MUMBAI, Jan 19: The India-Pakistan peace initiative has been supported by the fourth meeting of the World Parliamentary Forum which has over the last two days also deliberated upon the negative impact of globalization and maintained that the US unilateralism has obstructed the process of political settlements in the world.
"We recognize the striving of the people of South Asia to end regional conflicts and establish peace through a process of constructive dialogue to resolve disputes and strengthen regional co-operation," says the final declaration of the meeting issued at the end of extensive deliberations here on Monday.
Delegates from across the world, including some from Pakistan, hoped the peace process, which started as a result of the bilateral meeting between President General Pervez Musharraf and Indian Prime Minister Atal Behari Vajpayee in Islamabad, would lead to durable peace in the region.
Conference sources said the parliamentarians hoped that both countries would continue the process on the basis of reciprocity. Delegates from India and Pakistan reiterated their desire for peace and called for mounting public pressure for achieving that objective.
The participants also insisted on restructuring of the international security system and the United Nations, expressed concerns over the arms race, impact of globalization and the WTO, and maintained that external debts prevented local economic development.
The two-day conference, which discussed issues of world peace and economic development in the context of South Asia, recognized the importance of forging unity among people against the corporate project of globalization spearheaded by the IMF-WB-WTO triumvirate. To achieve this, such forces, the declaration said, "play up differences based on ethnicity, race, religion and historical feudal legacies".

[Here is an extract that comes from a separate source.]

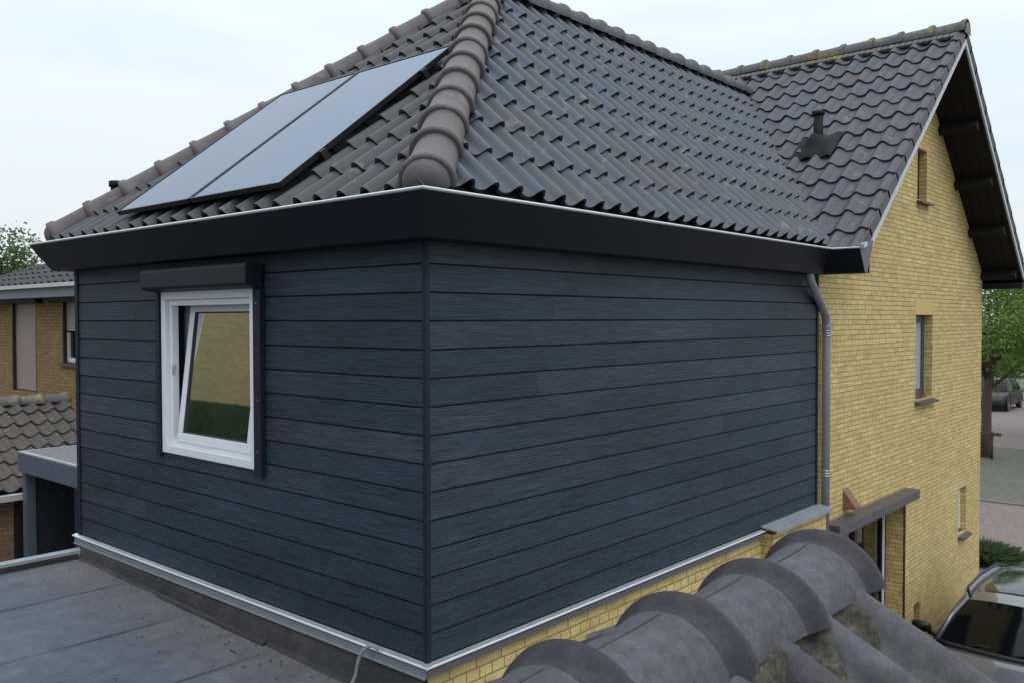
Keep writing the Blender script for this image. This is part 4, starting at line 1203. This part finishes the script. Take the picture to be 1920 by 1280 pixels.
# ------------------------------------------------------------------ cars
def car(name, loc, rz, mat, label, group, H=1.5, L=4.3, W=1.82):
    t = empty(name, loc, label, 'car', group, rz, local=True)
    hw = W/2; hl = L/2
    # body stations: x, half width, low z, belt z (side shoulder), top z
    S = [(-hl,.70,.42,.80,.86),(-hl+.06,.80,.30,.92,.98),(-hl+.35,.87,.24,.98,1.02),(-1.25,.905,.22,.99,1.02),(-.3,.91,.21,.98,1.01),(.75,.91,.21,.96,1.0),(1.05,.905,.21,.95,1.03),(1.35,.895,.22,.93,1.00),(hl-.45,.86,.24,.86,.93),(hl-.15,.78,.26,.76,.80),(hl-.03,.68,.30,.62,.66),(hl,.60,.36,.54,.56)]
    k = hw/.91
    rows = []
    for x, w, zl, zs_, zt_ in S:
        w *= k
        half = [(0,zl),(w*.7,zl),(w*.95,zl+.04),(w,zl+.18),(w*1.0,(zl+zs_)/2),(w*.985,zs_-.06),(w*.95,zs_),(w*.80,zt_-.015),(w*.4,zt_),(0,zt_+.005)]
        full = half + [(-a,b) for a,b in half[-2:0:-1]]
        rows.append([V((x,a,b)) for a,b in full] + [V((x,half[0][0],half[0][1]))])
    mb = MB()
    ids = [[mb.vert(p) for p in r[:-1]] for r in rows]; n = len(ids[0])
    for a, b in zip(ids, ids[1:]):
        for q in range(n): mb.face([a[q], b[q], b[(q+1) % n], a[(q+1) % n]], True)
    mb.face(ids[0], True); mb.face(ids[-1][::-1], True)
    body = mb.build('body', mat, t, normals=True, subsurf=2)
    # greenhouse: base ring and roof ring
    zr = H
    def ring(x, wb, zb):  return x, wb, zb
    base = [(1.07,.74),(.70,.845),(-.3,.86),(-1.2,.85),(-1.78,.72)]
    roof = [(.52,.56),(.30,.615),(-.4,.635),(-1.1,.61),(-1.45,.55)]
    zbase = [1.02,1.0,1.0,1.01,1.02]; zroof = [zr-.06,zr-.03,zr-.02,zr-.035,zr-.08]
    Bp = lambda i, s: V((base[i][0], s*base[i][1]*k, zbase[i])); Rp = lambda i, s: V((roof[i][0], s*roof[i][1]*k, zroof[i]))
    # roof skin
    mb = MB(); rows = []
    for i in range(5):
        w = roof[i][1]*k
        rows.append([V((roof[i][0] + .10*(1-(q/5)**2)*(1 if i == 0 else (-.6 if i == 4 else 0)), w*q/5, zroof[i] + .055*(1-(abs(q)/5)**2))) for q in range(-5,6)])
    mb.grid(rows, True, flip=True)
    rf = mb.build('roof', mat, t, normals=True, subsurf=1)
    mb = MB()
    a = [(.18,.44),(-.9,.44)]
    rr_ = []
    for x in (.24,.1,-.25,-.6,-.85):
        w = .46*k if x not in (.24,-.85) else .42*k
        rr_.append([V((x, w*q/4, zr - .02 + .062*(1-(q*.73/4)**2) + .002 - (.012 if x > .2 else 0))) for q in range(-4,5)])
    mb.grid(rr_, True, flip=True); mb.build('sunroof', M['roofglass'], rf)
    for s in (-1, 1):
        mb = MB(); mb.tube([Rp(0,s)+V((-.05,s*-.03,.03)), Rp(1,s)+V((0,s*-.015,.055)), Rp(2,s)+V((0,s*-.015,.06)), Rp(3,s)+V((0,s*-.015,.055)), Rp(4,s)+V((.05,s*-.03,.03))], .016, 8); mb.build('roof_rail', M['plastic_black'], rf)
    # pillars and body coloured frame
    mb = MB()
    for s in (-1, 1):
        mb.tube([Bp(0,s), (Bp(0,s)+Rp(0,s))/2 + V((.02,s*.015,.03)), Rp(0,s), Rp(1,s)+V((0,0,.005)), Rp(2,s)+V((0,0,.005)), Rp(3,s), Rp(4,s), (Bp(4,s)+Rp(4,s))/2 + V((-.03,s*.01,.02)), Bp(4,s)], .030, 8)
        mb.tube([Bp(2,s)*1, Rp(2,s)*1], .035, 6); mb.tube([Bp(3,s), Rp(3,s)], .05, 6)
    mb.build('pillar', mat, t)
    # glass
    mb = MB(); rows = []
    for f in (0,.33,.66,1):
        row = []
        for q in range(-4,5):
            b = V((base[0][0] + .12*(1-(q/4)**2), base[0][1]*k*q/4, zbase[0])); c = V((roof[0][0] + .10*(1-(q/4)**2), roof[0][1]*k*q/4, zroof[0] + .05*(1-(q/4)**2)))
            row.append(b.lerp(c, f) + V((.0,0,.03*math.sin(PI*f))))
        rows.append(row)
    mb.grid(rows, True); mb.build('windscreen', M['carglass'], t, normals=True)
    mb = MB(); rows = []
    for f in (0,.5,1):
        row = []
        for q in range(-4,5):
            b = V((base[4][0] - .08*(1-(q/4)**2), base[4][1]*k*q/4, zbase[4])); c = V((roof[4][0] - .06*(1-(q/4)**2), roof[4][1]*k*q/4, zroof[4] + .05*(1-(q/4)**2)))
            row.append(b.lerp(c, f) + V((-.03*math.sin(PI*f),0,.02*math.sin(PI*f))))
        rows.append(row)
    mb.grid(rows, True, flip=True); mb.build('rear_window', M['carglass'], t, normals=True)
    for s in (-1, 1):
        mb = MB(); mb.grid([[Bp(i,s) for i in range(5)], [(Bp(i,s)+Rp(i,s))/2 + V((0,s*.015,0)) for i in range(5)], [Rp(i,s) for i in range(5)]], True, flip=(s > 0)); mb.build('side_window', M['carglass'], t)
    # cowl, wipers
    mb = MB(); mb.tube([V((1.16+.10*(1-(q/6)**2), .72*k*q/6, 1.025)) for q in range(-6,7)], .028, 8); mb.build('cowl', M['plastic_black'], t)
    for y0, y1 in ((.05,.62),(-.5,.05)):
        mb = MB(); mb.tube([V((1.20,y0*k,1.04)), V((1.13,(y0+y1)/2*k,1.065)), V((1.08,y1*k,1.08))], .008, 6); mb.build('wiper', M['plastic_black'], t)
    # mirrors
    for s in (-1, 1):
        mb = MB(); c = V((.80, s*(hw+.09), 1.04)); rows = []
        for i in range(7):
            th = PI*i/6; rows.append([c + V((math.cos(th)*.06 + .02*math.sin(ph), math.copysign(abs(math.sin(th)*math.cos(ph))**.7, math.cos(ph))*.12, math.copysign(abs(math.sin(th)*math.sin(ph))**.75, math.sin(ph))*.075)) for ph in [2*PI*q/12 for q in range(13)]])
        mb.grid(rows, True); mb.tube([c + V((.0,-s*.08,-.05)), c + V((.02,-s*.2,-.07))], .03, 6)
        mb.build('mirror', M['plastic_black'], t, normals=True)
    # lights, grille
    for s in (-1, 1):
        mb = MB(); rows = []
        for i in range(4):
            x = hl - .10 - .14*i; rows.append([V((x + .02, s*(.50+.10*i)*k, .70+.045*i)), V((x + .05, s*(.52+.10*i)*k, .63+.04*i)), V((x + .045, s*(.54+.10*i)*k, .575+.045*i))])
        mb.grid(rows, True); hlm = mb.build('headlight', M['lamp'], t, normals=True)
        mb = MB(); mb.obox((-hl+.10, s*.70*k, .86), (.05,0,0), (0,.10*k,0), (.015,0,.09)); mb.build('tail_light', simple('red_lens', (.25,.01,.01), .2), t)
    mb = MB(); mb.obox((hl-.02,0,.50), (.02,0,.0), (0,.42*k,0), (-.015,0,.08)); mb.build('grille', M['plastic_black'], t)
    # wheels
    for x in (1.32, -1.30):
        for s in (-1, 1):
            mb = MB(); c = V((x, s*(hw-.11), .325))
            prf = [(.10,.19),(.115,.22),(.115,.29),(.09,.32),(-.09,.32),(-.115,.29),(-.115,.22),(-.10,.19)]
            rows = [[c + V((math.cos(a)*rd, s*o_, math.sin(a)*rd)) for o_, rd in prf] for a in [2*PI*q/24 for q in range(25)]]
            mb.grid(rows, True); wh = mb.build('wheel', M['tyre'], t, normals=True)
            mb = MB()
            for q in range(10):
                a = 2*PI*q/10; d = V((math.cos(a),0,math.sin(a))); e_ = V((-math.sin(a),0,math.cos(a)))
                mb.obox(c + d*.11 + V((0,s*.085,0)), d*.10, e_*.018, V((0,.012,0)))
            rows = [[c + V((math.cos(a)*rd, s*o_, math.sin(a)*rd)) for o_, rd in ((.10,.19),(.112,.205),(.112,.222))] for a in [2*PI*q/24 for q in range(25)]]
            mb.grid(rows, True); mb.tube([c + V((0,s*.07,0)), c + V((0,s*.10,0))], .04, 10); mb.tube([c + V((0,s*.02,0)), c + V((0,s*.03,0))], .19, 20)
            mb.build('rim', M['rim'], wh)
            # arch lip
            mb = MB(); mb.tube([V((x + math.cos(a)*.365, s*(hw-.012), .325 + math.sin(a)*.365)) for a in [PI*q/12 for q in range(13)]], .035, 6); mb.build('wheel_arch', M['plastic_black'], t)
    return t
# near car: windscreen base about x=7.75, nose to -x
car('parked_car', (8.90,-1.27,GZ), PI, M['paint_silver'], 'silver grey car with glass sunroof parked beside the yellow gable wall', 'parked cars', H=1.46)
car('parked_car', (49.6,8.1,GZ), math.radians(179), M['paint_dark'], 'dark car parked across the street past the tree trunk', 'parked cars', H=1.58)

# ------------------------------------------------------------------ ground
def sheet(name, x0, x1, y0, y1, z, m, n=1):
    mb = MB(); mb.poly([(x0,y0,z),(x1,y0,z),(x1,y1,z),(x0,y1,z)]); return struct(mb.build(name, m, None))
sheet('ground', -400, 700, -500, 600, GZ-.03, M['ground'])
sheet('driveway', -1.2, 15.4, -3.6, 4.4, GZ-.004, M['pave_pink'])
sheet('garden_bed', 15.4, 16.9, -.6, 2.0, GZ-.002, M['soil'])
sheet('pavement', 15.0, 22.35, -60, 60, GZ-.010, M['pave_pink'])
sheet('parking_strip', 22.5, 33.5, -60, 60, GZ-.014, M['pave_grey'])
sheet('road', 33.6, 60, -60, 60, GZ-.012, M['road'])
mb = MB(); mb.box((22.36,-60,GZ-.10),(22.49,60,GZ+.03)); struct(mb.build('kerb', M['kerb'], None))
mb = MB(); mb.box((33.5,-60,GZ-.10),(33.6,60,GZ+.0)); struct(mb.build('kerb', M['kerb'], None))

# ------------------------------------------------------------------ light, sky, camera
SUN_EL, SUN_AZ = math.radians(52), math.radians(-112)   # direction towards the sun in the xy plane
sd = V((math.cos(SUN_AZ)*math.cos(SUN_EL), math.sin(SUN_AZ)*math.cos(SUN_EL), math.sin(SUN_EL)))
sl = bpy.data.lights.new('sun', 'SUN'); sl.energy = .9; sl.angle = math.radians(25); sl.color = (1,.98,.95)
so = bpy.data.objects.new('sun', sl); col.objects.link(so); so.rotation_euler = (-sd).to_track_quat('-Z', 'Y').to_euler()
w = bpy.data.worlds.new('World'); sc.world = w; w.use_nodes = True
nt = w.node_tree; bgn = nt.nodes['Background']
sky = nt.nodes.new('ShaderNodeTexSky'); sky.sky_type = 'NISHITA'; sky.sun_disc = False; sky.sun_elevation = SUN_EL; sky.sun_rotation = PI/2 - SUN_AZ
gen = nt.nodes.new('ShaderNodeTexCoord').outputs['Generated']
sp = nt.nodes.new('ShaderNodeSeparateXYZ'); nt.links.new(gen, sp.inputs[0])
el = ramp(nt, sp.outputs['Z'], [(0, (7.9,8.35,8.75)), (.12, (8.4,8.85,9.2)), (.3, (9.4,9.9,10.3)), (1, (16,17,18.2))])
# project direction on a cloud layer so that the streaks flatten towards the horizon
cl = noise(nt, gen, 1, 6, .55, (1.6,1.6,9.0), .4)
cl2 = noise(nt, gen, 1, 5, .6, (.9,.9,5.0), .2)
cover = ramp(nt, math_(nt, 'ADD', math_(nt, 'MULTIPLY', cl, .6), math_(nt, 'MULTIPLY', cl2, .4)), [(.40, (.60,.60,.60)), (.50, (.90,.90,.90)), (.60, (1,1,1))])
hue = mix(nt, cover, (6.0,8.6,9.7), el)
blue = mix(nt, math_(nt, 'SUBTRACT', 1, math_(nt, 'MULTIPLY', cover, 1.0)), hue, sky.outputs['Color'])
fin = mix(nt, .94, sky.outputs['Color'], hue)
nt.links.new(fin, bgn.inputs['Color']); bgn.inputs['Strength'].default_value = .105

cam = bpy.data.cameras.new('camera'); co = bpy.data.objects.new('camera', cam); col.objects.link(co); sc.camera = co
yaw, pitch, roll = 0.7207498380898928, -0.02525406427913203, -0.0020717456359673177
f = V((math.cos(yaw)*math.cos(pitch), math.sin(yaw)*math.cos(pitch), math.sin(pitch)))
r0 = V((math.sin(yaw), -math.cos(yaw), 0)); u0 = r0.cross(f)
r2 = r0*math.cos(roll) + u0*math.sin(roll); u2 = u0*math.cos(roll) - r0*math.sin(roll)
mt = Matrix((r2, u2, -f)).transposed().to_4x4(); mt.translation = V((-3.3854519211869554, -3.6125640000611225, 1.9406780506664998))
co.matrix_world = mt
cam.sensor_fit = 'HORIZONTAL'; cam.sensor_width = 36; cam.lens = 36*1653.0934/1920
cam.clip_start = .05; cam.clip_end = 2000
sc.view_settings.view_transform = 'Standard'; sc.view_settings.look = 'None'; sc.view_settings.gamma = 1; sc.view_settings.exposure = 0
sc.render.engine = 'CYCLES'
sc.cycles.max_bounces = 8; sc.cycles.transparent_max_bounces = 12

It supported demands of ethnic and religious minorities for a just and equal social order which would enable their participation as partners and not adversaries. It also called for strengthening women's movements against gender discrimination.
The conference was also critical of what it called "US unilateralism" and decided to initiate worldwide mobilization on March 20 against war and the Bush doctrine. It expressed solidarity with the people taking part in self-determination movements like that of the Palestinians, and called for focusing on zones of conflicts such as Iraq, Palestine-Israel, Pakistan-India, Mindanao and the Korean peninsula). It also supported the demand for a universal ban on nuclear weapons.
The parliamentarians were of the view that the war led by the Bush administration in Iraq was one of the most ominous developments in the international political system and had "worsened the dynamics of war threatening today's world, creating new obstacles to reaching necessary political settlements in many regions".
It maintained that the US unilateralism had exacerbated the arms race and nuclear proliferation. "We reject the attempts of the US to undermine legitimate international political process, specially the United Nations... The US government is freeing itself from international and common laws, as is especially shown in the scandalous case of Guantanamo," it said, holding multinationals responsible for many of the violent conflicts across the world.